Eastern independence, Western conformity?

Jun 13, 2008

While the act of selecting an everyday writing utensil seems to be a simple enough task, scientists have found that it actually could shed light on complex cultural differences.

Psychologists Toshio Yamagishi, Hirofumi Hashimoto and Joanna Schug from Hokkaido University in Sapporo, Japan used the seemingly simple task of pen choice to determine if Japanese and American cultural differences are a function of social constraints. According to the scientists, previous psychological research on the topic has been flawed since it tends to attribute an individual's culture-specific behavior to their inherent preferences.

"In this perspective, preferences are the dominant determinants of behavior only in a social vacuum where individuals do not need to consider the reactions of others," wrote the authors in the June 2008 issue of Psychological Science, a publication of the Association for Psychological Science. "And we believe cultural psychologists would agree that culture-specific behavior does not occur in a social vacuum."

The psychologists hypothesized instead that individuals may be maintaining culture-specific behaviors by repeatedly relying on proven social strategies.
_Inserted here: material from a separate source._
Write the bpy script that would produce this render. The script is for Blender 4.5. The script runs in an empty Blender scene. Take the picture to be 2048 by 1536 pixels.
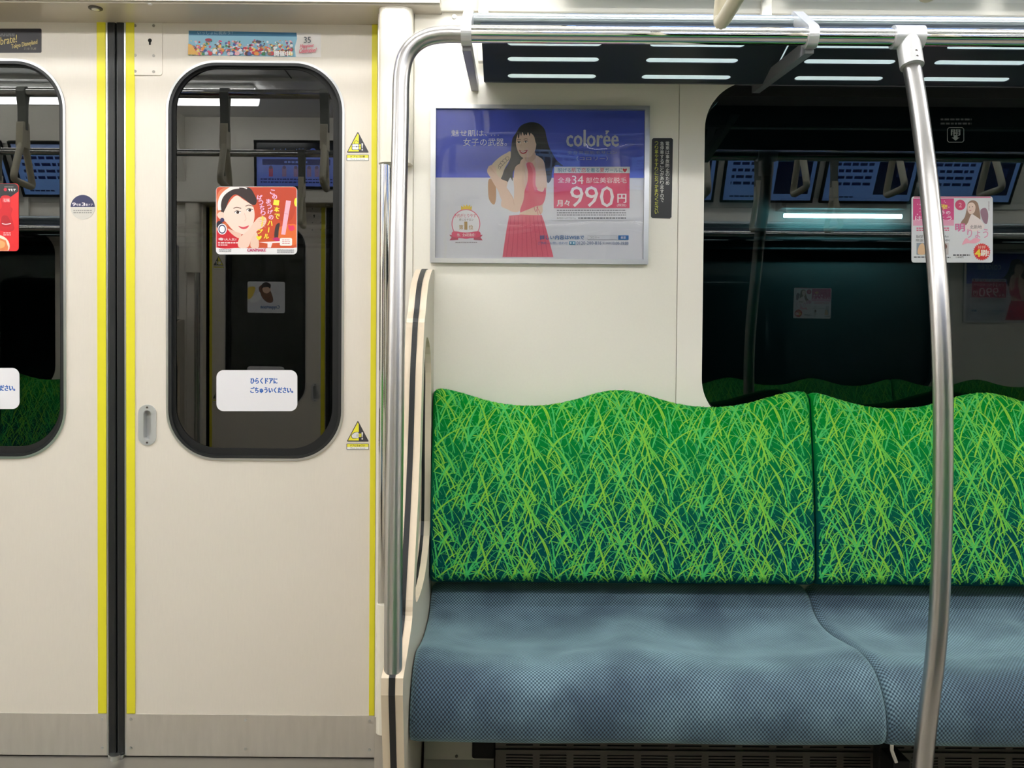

For example, what appears to be a person's preference for conformity in Japanese culture alternatively might be an individual's avoidance of a social stigma.

To support this theory, the scientists arranged a series of studies designed to disprove, or at least argue against, the widely accepted stereotype that Americans prefer qualities of uniqueness while the Japanese intuitively value conformity. American and Japanese participants were presented with various scenarios that asked them to select, actually and hypothetically, a pen from a cup filled with four pens of one color and one pen of another, alternating between green and orange. The results show that both American and Japanese participants were more likely to select a majority pen over the uniquely-colored pen if they had been previously monitored by other participants or asked to choose with an experimenter present.

The results also revealed that the American and Japanese participants reacted similarly in situations that had a clearly defined impact on others—as was the case with purchasing a pen, which obviously did not affect anyone else. And only the scenarios in which the social relevance was ambiguous, such as hypothetically selecting a pen to take a survey, did Japanese participants choose the majority, and Americans the unique, pens.

The findings not only suggest that innate cultural differences were not the deciding factor, but that the default reaction for pen choice may be strongly correlated with differences in social constraints.